Tally up the lines carrying the string "that" and respond with only the resulting number.
==================================================
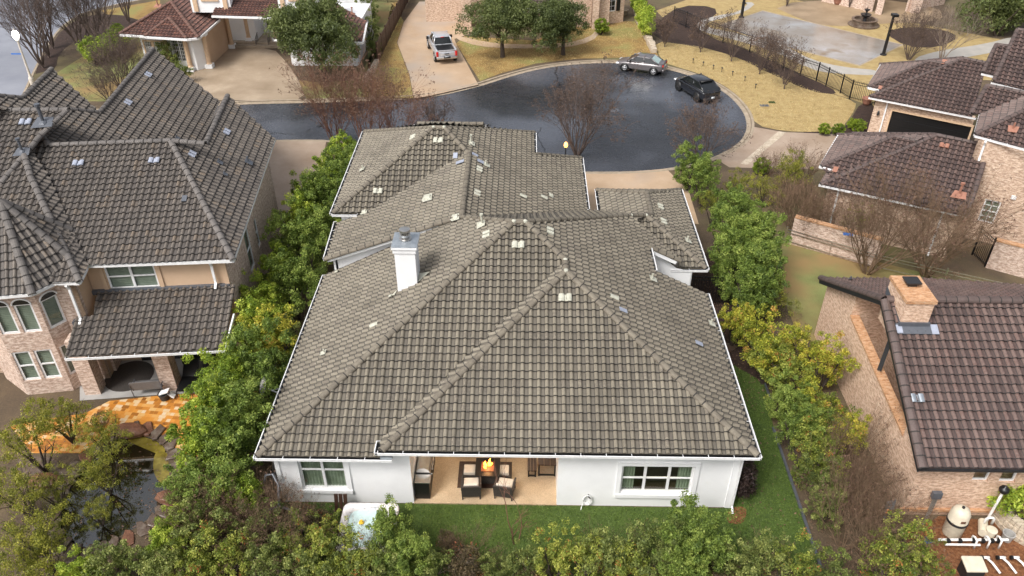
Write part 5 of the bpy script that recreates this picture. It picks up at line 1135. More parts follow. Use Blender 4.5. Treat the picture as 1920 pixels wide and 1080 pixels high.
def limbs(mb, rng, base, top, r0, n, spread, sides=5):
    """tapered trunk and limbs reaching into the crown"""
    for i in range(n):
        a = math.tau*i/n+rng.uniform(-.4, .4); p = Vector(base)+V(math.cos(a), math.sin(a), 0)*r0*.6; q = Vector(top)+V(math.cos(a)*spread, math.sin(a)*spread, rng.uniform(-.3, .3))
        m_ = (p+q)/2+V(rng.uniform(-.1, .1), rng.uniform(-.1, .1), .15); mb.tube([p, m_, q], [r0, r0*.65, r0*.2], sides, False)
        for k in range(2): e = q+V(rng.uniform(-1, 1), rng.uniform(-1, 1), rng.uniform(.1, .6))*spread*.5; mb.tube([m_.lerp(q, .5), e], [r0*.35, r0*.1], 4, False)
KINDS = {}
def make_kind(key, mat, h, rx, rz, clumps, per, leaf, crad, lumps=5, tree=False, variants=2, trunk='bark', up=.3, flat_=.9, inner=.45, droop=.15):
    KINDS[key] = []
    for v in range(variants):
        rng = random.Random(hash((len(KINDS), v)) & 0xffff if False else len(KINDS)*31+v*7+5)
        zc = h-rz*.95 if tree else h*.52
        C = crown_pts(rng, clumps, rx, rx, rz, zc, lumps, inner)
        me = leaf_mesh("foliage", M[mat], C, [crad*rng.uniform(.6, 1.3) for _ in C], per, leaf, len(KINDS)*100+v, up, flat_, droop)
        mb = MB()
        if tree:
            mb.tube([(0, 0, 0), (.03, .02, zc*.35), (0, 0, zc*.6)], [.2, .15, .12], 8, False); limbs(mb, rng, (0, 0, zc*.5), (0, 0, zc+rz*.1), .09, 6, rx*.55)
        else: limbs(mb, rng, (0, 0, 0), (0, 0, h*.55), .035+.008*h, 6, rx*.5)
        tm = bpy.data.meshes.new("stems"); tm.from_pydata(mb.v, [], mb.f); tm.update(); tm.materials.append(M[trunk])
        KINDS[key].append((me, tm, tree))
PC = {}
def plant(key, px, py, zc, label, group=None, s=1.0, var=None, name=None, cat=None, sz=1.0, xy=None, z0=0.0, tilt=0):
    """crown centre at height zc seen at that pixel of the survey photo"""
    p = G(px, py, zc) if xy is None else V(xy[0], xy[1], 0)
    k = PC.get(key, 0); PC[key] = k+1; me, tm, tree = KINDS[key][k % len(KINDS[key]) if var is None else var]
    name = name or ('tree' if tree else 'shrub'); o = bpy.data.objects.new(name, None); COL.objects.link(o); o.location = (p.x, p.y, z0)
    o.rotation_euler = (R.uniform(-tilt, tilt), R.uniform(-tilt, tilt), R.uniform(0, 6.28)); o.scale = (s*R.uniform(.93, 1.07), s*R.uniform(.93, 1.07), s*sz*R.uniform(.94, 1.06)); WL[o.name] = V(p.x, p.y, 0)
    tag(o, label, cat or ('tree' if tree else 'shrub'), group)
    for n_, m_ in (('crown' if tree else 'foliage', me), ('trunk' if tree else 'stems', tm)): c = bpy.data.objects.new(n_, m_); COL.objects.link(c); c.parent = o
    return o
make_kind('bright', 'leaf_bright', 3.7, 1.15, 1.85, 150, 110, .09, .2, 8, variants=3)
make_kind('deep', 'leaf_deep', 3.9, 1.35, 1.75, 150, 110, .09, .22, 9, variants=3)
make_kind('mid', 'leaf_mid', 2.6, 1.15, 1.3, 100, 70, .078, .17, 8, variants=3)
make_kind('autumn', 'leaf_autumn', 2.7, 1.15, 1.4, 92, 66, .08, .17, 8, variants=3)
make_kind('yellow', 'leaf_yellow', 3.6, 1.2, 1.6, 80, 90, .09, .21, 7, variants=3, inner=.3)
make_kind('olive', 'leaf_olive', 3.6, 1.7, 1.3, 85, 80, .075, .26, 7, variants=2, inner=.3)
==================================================
Answer for the task:
2